Continuing on its downward trajectory, food inflation slipped further to 7.47 per cent for the week ended May 7 on the back of cheaper pulses, vegetables and wheat.

This is the lowest rate of price rise in food items in the last 18 months, when separate data for food inflation first started coming in. It is also the third consecutive week in which food inflation has fallen.

Food inflation, as measured by the Wholesale Price Index (WPI), was 7.7 per cent in the previous week, while it was over 22 per cent in the corresponding week of 2010.

The latest numbers are likely to bring cheer to the government which has termed inflation control as one of the major items on its agenda.

Food inflation remained in double-digit for most of 2010, before showing signs of moderation since March this year.

During the week under review, pulses became cheaper by 8.87 per cent year-on-year, while the prices of vegetables were down by 3.61 per cent. Prices of wheat also fell by 0.06 per cent.

The Government’s third estimate released recently said that the production of wheat would surpass all the previous records during the 2010-11 (July-June) crop year.

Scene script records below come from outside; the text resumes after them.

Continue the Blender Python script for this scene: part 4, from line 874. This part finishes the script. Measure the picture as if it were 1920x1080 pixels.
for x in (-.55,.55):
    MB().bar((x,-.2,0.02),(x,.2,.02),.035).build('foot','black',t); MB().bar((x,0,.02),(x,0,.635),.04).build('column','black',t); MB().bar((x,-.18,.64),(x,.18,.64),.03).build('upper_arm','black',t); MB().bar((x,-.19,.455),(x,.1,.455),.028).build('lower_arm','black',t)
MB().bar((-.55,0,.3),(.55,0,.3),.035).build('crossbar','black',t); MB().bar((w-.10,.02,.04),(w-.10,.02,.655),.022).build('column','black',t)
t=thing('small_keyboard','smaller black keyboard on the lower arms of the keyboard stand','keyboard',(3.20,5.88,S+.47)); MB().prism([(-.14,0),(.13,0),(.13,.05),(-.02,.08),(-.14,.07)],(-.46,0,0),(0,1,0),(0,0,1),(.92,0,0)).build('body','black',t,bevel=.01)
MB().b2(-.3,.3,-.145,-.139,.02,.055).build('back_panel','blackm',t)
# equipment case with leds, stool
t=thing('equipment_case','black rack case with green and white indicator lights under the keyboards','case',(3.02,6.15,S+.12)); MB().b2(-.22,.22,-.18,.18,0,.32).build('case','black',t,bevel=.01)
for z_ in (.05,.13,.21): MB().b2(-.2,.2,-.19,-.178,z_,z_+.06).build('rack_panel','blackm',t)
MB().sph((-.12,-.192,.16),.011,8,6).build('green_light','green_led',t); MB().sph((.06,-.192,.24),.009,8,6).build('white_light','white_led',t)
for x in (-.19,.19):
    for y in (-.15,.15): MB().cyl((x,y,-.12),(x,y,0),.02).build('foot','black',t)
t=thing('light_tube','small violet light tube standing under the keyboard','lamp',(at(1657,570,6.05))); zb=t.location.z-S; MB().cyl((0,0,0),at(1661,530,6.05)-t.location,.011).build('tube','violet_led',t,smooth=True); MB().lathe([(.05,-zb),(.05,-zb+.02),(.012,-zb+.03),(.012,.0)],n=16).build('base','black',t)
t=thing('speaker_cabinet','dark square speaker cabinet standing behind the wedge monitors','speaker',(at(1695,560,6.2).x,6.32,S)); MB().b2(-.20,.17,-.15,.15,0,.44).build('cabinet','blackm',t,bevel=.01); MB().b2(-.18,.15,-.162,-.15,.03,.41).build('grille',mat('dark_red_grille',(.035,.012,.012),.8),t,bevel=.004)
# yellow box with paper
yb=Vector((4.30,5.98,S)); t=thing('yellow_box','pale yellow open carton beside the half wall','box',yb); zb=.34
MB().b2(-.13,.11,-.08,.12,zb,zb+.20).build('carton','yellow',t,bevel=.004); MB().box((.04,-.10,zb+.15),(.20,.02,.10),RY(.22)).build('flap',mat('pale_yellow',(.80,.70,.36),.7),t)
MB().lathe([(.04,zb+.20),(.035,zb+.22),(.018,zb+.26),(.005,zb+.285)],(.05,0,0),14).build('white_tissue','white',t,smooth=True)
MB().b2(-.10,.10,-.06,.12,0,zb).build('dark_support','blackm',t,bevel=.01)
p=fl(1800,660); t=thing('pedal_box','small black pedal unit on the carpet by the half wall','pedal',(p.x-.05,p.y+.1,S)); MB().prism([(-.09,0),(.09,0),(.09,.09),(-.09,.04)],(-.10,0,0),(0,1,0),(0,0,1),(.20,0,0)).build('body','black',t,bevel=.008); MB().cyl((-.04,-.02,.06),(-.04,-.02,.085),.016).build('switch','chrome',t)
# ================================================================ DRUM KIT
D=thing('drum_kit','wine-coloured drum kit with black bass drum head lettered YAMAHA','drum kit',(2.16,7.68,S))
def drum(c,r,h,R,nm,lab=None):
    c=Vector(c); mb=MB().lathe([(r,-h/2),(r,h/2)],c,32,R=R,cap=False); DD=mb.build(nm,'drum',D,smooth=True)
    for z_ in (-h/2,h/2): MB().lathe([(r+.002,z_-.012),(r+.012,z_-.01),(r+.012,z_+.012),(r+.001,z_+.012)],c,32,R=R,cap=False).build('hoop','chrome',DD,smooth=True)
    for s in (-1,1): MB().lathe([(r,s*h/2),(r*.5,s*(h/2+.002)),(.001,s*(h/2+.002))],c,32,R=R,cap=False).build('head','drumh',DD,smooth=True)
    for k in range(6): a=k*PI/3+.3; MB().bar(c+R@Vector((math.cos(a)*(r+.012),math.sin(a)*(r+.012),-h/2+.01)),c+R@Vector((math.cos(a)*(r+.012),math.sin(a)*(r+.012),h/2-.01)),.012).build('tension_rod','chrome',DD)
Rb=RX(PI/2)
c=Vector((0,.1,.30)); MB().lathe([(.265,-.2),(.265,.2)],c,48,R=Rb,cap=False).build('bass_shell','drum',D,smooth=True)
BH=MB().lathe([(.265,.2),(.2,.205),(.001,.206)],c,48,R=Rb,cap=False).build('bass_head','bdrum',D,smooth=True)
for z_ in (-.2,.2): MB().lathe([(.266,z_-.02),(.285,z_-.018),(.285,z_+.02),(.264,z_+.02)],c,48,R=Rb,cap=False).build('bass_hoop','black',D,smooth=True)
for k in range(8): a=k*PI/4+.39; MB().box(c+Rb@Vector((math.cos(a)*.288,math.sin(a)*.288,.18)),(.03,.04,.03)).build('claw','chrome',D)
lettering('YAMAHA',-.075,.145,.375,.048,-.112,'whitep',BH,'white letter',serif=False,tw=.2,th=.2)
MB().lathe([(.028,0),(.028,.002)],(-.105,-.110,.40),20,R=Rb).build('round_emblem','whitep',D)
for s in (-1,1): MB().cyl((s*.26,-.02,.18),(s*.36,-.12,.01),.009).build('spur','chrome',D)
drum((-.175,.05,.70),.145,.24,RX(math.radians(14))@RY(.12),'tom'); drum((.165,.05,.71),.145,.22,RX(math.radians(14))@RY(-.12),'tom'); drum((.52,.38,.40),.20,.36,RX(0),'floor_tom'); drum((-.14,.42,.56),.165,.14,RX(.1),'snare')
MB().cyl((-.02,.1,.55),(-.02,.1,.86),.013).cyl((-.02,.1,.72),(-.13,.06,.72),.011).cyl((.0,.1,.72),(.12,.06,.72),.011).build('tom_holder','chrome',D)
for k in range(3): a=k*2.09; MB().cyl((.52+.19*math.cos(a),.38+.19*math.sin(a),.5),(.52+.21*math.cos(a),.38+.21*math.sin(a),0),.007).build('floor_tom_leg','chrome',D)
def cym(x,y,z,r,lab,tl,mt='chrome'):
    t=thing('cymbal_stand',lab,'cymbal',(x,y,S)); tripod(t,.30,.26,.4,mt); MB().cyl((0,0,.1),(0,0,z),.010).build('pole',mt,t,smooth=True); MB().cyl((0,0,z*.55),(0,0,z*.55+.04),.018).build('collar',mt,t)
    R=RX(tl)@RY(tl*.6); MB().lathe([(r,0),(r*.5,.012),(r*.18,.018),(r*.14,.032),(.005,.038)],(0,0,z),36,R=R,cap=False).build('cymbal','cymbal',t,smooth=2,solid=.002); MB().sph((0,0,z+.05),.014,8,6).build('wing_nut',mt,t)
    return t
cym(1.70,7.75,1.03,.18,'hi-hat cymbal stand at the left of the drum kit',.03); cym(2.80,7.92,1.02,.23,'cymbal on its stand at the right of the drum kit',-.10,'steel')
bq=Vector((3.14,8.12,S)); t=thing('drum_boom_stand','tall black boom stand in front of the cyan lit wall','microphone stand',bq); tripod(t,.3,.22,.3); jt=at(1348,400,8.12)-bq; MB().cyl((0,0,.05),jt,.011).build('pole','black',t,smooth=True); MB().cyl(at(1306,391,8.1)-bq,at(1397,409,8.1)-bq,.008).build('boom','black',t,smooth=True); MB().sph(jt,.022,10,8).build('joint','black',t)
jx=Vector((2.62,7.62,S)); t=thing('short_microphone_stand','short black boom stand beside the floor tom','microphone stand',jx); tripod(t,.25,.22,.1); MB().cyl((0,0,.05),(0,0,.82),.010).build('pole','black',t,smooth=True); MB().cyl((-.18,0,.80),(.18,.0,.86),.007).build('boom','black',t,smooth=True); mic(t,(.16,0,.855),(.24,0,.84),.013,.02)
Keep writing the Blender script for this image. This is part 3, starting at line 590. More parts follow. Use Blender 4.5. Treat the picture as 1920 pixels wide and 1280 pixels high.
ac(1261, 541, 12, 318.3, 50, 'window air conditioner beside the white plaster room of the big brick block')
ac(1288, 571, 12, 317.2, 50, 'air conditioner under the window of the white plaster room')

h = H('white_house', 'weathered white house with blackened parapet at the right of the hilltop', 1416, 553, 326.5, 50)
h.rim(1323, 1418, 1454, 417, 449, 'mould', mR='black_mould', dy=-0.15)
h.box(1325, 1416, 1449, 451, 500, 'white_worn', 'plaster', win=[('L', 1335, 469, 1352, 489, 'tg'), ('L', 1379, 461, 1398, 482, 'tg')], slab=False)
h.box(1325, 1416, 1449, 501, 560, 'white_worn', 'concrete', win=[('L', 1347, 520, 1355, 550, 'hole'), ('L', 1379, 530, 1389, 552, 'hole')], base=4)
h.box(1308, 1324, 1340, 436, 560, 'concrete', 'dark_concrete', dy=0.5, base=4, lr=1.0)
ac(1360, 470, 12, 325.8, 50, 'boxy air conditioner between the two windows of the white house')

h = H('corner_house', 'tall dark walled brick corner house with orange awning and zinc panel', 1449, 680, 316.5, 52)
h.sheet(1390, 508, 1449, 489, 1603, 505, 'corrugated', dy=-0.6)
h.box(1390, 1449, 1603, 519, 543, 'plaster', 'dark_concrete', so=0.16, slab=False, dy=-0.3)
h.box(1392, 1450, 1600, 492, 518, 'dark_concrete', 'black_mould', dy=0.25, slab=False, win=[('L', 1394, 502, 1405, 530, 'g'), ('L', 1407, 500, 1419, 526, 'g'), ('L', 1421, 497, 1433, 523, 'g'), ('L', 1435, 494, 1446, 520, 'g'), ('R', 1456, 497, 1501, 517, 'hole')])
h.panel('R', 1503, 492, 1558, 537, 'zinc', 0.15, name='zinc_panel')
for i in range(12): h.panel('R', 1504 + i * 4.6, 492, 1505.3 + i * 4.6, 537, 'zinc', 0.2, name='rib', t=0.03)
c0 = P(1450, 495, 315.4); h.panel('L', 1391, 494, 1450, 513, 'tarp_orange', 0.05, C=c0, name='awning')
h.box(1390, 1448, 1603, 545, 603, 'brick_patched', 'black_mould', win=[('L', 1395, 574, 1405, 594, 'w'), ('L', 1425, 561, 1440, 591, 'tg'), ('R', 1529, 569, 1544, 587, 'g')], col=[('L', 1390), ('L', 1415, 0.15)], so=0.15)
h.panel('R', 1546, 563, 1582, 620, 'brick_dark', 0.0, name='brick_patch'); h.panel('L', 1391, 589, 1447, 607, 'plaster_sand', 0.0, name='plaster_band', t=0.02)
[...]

However, the prices of other food items continued to remain expensive. Fruits were dearer by over 30 per cent on an annual basis, while eggs, meat and fish were up by 5.67 per cent. Milk prices were also up 4.56 per cent. Cereals became 4.79 per cent more expensive, while onion prices were up 10.53 per cent.

Overall, primary articles reported 10.94 per cent inflation. Meanwhile, non-food primary articles were up 23.82 per cent during the week under review.

Fibres became dearer by almost 62 per cent, while minerals were up 11.95 per cent. Fuel and power became 12.11 per cent costlier year-on-year.

The Government and the RBI had said that in months to come, inflationary pressure would be more from core (non-food) items on account of high global prices of commodities, particularly crude.

Headline inflation in April had stood at 8.66 per cent. In its monetary policy for 2011-12, the RBI had said that overall inflation would remain high in the near future, averaging 9 per cent during the first half of the fiscal, before moderating to around 6 per cent by the year-end.

The central bank has hiked its key policy rates nine times since March 2010, and experts say more rate hikes are to come as the apex bank focuses on curbing the demand to tame inflationary pressure.